The request: Go through the data below and gather each line containing "from".

---------------

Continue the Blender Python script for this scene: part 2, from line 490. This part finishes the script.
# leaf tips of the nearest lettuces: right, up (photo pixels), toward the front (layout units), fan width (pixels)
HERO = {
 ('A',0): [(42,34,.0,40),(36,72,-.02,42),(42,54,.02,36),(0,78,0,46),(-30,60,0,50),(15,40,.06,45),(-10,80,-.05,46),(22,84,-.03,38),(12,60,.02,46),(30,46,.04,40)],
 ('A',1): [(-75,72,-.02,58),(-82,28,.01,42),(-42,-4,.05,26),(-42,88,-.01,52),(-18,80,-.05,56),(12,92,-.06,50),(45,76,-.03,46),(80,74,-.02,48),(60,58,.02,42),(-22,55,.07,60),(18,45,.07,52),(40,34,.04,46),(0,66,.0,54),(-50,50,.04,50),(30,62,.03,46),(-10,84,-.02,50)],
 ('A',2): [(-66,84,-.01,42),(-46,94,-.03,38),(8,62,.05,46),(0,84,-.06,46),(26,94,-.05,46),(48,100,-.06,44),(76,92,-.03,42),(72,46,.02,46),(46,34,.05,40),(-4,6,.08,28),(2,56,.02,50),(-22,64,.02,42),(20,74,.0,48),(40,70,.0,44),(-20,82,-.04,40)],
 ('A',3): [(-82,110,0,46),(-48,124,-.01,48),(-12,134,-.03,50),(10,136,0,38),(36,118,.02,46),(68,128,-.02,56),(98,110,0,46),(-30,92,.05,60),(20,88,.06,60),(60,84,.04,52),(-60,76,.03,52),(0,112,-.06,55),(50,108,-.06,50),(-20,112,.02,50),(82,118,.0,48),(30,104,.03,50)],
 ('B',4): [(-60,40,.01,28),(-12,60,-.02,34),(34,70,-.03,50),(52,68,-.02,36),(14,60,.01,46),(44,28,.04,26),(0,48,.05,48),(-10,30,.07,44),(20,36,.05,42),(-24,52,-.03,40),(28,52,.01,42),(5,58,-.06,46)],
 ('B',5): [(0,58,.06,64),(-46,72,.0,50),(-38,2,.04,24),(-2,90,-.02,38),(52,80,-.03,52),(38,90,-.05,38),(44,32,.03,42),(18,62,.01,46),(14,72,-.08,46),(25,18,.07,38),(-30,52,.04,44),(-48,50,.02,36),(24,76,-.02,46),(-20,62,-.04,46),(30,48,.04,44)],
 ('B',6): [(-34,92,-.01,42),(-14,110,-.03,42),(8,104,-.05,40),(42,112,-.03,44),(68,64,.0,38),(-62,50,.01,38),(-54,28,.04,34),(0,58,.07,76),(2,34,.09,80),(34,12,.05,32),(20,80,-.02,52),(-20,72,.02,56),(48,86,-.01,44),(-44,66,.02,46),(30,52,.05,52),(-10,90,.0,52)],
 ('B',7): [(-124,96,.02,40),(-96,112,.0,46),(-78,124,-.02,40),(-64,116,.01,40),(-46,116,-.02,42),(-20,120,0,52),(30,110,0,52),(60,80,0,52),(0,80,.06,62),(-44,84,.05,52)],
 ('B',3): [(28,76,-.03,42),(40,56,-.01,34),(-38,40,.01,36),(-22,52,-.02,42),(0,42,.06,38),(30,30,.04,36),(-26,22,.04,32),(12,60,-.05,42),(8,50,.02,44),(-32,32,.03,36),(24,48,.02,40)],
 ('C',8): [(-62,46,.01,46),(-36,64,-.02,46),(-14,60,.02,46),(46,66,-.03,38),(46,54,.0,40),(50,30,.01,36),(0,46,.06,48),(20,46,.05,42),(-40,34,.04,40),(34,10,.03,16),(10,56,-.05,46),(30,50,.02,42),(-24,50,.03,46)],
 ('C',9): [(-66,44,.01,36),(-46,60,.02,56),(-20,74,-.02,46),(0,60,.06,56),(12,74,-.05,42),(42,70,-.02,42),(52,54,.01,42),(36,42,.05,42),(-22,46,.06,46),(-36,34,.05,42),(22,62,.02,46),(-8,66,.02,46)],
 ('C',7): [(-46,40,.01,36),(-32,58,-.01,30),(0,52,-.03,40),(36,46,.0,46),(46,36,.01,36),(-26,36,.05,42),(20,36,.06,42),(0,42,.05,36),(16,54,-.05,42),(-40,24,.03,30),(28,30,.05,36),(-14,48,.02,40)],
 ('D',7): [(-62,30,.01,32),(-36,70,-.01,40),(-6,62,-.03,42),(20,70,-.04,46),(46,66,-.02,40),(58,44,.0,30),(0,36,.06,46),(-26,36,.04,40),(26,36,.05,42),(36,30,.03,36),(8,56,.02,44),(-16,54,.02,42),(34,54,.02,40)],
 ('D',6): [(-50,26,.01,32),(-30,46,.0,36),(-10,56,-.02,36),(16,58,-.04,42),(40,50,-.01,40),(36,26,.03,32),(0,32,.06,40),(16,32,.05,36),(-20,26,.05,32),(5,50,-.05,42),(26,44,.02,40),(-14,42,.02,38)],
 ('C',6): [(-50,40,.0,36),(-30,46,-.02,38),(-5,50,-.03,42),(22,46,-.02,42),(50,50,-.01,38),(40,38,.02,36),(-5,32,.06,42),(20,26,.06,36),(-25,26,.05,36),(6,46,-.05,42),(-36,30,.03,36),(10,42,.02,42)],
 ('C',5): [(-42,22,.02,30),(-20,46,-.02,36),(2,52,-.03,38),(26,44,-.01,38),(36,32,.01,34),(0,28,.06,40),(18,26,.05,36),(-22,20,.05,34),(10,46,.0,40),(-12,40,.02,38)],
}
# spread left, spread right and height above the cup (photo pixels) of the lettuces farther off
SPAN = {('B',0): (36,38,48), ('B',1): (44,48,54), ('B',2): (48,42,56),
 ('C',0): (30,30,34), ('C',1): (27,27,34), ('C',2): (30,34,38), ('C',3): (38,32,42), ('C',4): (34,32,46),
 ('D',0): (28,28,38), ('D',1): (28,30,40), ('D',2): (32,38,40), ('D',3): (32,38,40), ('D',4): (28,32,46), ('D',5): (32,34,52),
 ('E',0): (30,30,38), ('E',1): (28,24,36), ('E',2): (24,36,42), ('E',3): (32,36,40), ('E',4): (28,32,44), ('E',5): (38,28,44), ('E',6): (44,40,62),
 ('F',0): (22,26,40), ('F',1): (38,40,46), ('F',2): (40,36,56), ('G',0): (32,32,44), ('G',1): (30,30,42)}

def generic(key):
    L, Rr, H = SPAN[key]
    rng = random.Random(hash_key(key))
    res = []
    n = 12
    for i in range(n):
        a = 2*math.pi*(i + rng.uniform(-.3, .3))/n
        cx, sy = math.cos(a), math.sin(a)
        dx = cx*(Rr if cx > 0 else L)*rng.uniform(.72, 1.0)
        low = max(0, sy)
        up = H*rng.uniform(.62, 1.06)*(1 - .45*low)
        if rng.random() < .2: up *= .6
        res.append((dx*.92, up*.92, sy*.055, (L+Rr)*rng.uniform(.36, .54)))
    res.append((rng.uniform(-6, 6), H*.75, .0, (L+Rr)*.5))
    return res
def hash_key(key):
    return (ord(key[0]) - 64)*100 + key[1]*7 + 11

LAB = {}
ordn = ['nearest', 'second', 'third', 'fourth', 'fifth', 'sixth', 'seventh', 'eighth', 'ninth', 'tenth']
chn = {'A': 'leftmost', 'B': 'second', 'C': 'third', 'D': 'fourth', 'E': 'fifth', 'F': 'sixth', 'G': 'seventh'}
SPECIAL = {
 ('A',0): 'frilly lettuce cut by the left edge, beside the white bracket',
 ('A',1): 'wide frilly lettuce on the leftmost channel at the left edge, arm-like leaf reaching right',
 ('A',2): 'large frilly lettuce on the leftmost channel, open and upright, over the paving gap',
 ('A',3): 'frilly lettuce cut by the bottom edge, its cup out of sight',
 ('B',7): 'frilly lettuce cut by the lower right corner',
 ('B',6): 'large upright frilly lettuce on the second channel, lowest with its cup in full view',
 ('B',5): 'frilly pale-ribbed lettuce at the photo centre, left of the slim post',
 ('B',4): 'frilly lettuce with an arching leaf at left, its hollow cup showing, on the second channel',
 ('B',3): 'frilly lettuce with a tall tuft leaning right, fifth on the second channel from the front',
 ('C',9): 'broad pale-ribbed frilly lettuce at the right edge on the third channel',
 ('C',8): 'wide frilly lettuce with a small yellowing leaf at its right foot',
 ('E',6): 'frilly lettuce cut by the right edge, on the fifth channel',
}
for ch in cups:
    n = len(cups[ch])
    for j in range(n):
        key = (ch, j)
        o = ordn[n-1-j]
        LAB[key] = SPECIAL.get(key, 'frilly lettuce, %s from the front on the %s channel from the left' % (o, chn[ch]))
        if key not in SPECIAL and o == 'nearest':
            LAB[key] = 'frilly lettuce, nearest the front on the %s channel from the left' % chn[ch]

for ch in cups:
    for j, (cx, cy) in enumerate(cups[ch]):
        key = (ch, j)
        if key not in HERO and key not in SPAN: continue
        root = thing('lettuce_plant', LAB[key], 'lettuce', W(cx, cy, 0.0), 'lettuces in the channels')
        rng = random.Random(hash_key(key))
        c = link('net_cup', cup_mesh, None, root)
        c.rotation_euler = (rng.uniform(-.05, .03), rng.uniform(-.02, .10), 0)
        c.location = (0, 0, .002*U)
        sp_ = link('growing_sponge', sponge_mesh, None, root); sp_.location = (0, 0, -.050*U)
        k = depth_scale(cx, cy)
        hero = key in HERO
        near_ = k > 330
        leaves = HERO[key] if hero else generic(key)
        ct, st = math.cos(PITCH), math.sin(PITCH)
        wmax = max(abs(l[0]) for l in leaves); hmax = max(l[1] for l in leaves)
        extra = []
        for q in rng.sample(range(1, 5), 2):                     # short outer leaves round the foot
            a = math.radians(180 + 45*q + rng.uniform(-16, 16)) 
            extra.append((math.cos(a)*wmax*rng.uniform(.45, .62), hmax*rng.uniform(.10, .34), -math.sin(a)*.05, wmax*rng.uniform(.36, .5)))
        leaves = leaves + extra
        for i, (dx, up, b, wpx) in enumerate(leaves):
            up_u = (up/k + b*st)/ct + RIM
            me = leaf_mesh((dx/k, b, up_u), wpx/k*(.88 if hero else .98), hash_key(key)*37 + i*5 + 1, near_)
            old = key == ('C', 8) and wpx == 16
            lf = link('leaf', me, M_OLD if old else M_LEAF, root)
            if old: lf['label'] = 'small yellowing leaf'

---------------

Written response:
Continue the Blender Python script for this scene: part 2, from line 490. This part finishes the script.
 ('B',3): 'frilly lettuce with a tall tuft leaning right, fifth on the second channel from the front',
        LAB[key] = SPECIAL.get(key, 'frilly lettuce, %s from the front on the %s channel from the left' % (o, chn[ch]))
            LAB[key] = 'frilly lettuce, nearest the front on the %s channel from the left' % chn[ch]